I think if the government is to do anything, it should help poor people and not rich people, but I also think there are only rare periods in history when things work this way.  Maybe we are entering one now.  I hope so.  But in general, I think the rich will in the long run always corrupt government.

I have tried to read the doctrinal battles of various flavors of socialists and I find them as complex and impenetrable as the Sicilian defense.  

I like Big Bill Haywood, but I don't think he was really a socialist.  He was an anarchosyndicalist rather than a socialist.  He was in he Socialist Party of America for a while and campaigned for Eugene V. Debs, but Big Bill was too radical for the socialists and they tossed him out.

He was a bundle of other contradictions as well.  He was strongly anti-war, but when a Pinkerton man came to arrest Big Bill, Big Bill shot him.

I also like Big Bill's view of contracts, especially labor contracts.  He believed in industrial unions (that is, the whole industry rather than just trades, hence the Industrial Workers of the World) and not trade unions.  Trade unions tended to be racist and snotty about workers further down the pecking order from them.  Big Bill viewed most any contract for labor as a trap rather than a benefit for workers.  As soon as it becomes unfair, the workers should all be able to walk off the job.

I am not sure what Big Bill would make of today's world and Obama.  I am pretty sure he would not favor sending all of these soldiers to Afghanistan.  I doubt he would have bailed out IAG, more likely shut it down.  

Anyway, all you socialist-baiters, please be aware that socialists tend be calm, moderate people with whom you can negotiate and make contracts.  Before this particular collapse of capitalism is all over, and before the remains of the middle class is completely beat into submission, you may be wishing for more socialists.  

7 comments:

Anonymous said...

I just read your last few posts since returning to the blogosphere.
Are you off your meds again?

Unknown said...

I don't know, Keith. My attention span seems to be too short to notice.
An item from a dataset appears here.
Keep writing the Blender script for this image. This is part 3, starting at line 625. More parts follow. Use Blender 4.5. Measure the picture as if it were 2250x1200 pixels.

Thank you for your concern.

Dan S. Boyd said...

There is an interesting article exploring what alternative democratic socialism has to offer in The Nation online by Barbara Ehrenreich and Bill Fletcher, Jr. I'm not familiar with Fletcher but have long respected Barbara Ehrenreich.

Anonymous said...

Mr. Stapleton,

Taken out of context from the many 85 essays (old school blogs), by old dead white guys...

"But politicians now appear, who insist that this opinion is erroneous, and that instead of looking for safety and happiness in union, we ought to seek it in a division of the States into distinct confederacies or sovereignties. However extraordinary this new doctrine may appear, it nevertheless has its advocates; and certain characters who were much opposed to it formerly, are at present of the number. Whatever may be the arguments or inducements which have wrought this change in the sentiments and declarations of these gentlemen, it certainly would not be wise in the people at large to adopt these new political tenets without being fully convinced that they are founded in truth and sound policy."

"Truth and Sound Policy"

Do you think we are close?

ML

Anonymous said...

ps....

this arcane madness of mine springs from the maternal side of the family; THE LABADIE COLLECTION
711 Harlan Hatcher Library
University of Michigan
Ann Arbor, Michigan

Moving to Brownsville and dealing with the day to day here is entertaining. ML

Anonymous said...

pss...the first post is from the Federalist Papers...not those whacky relitives...

Donte Russo said...

Rush Limbaugh's mind has been damaged by server drug use, there was not much there to start with anyway.He is more a facist with a wondering mouth blurting out nonsense in a irritating fashion.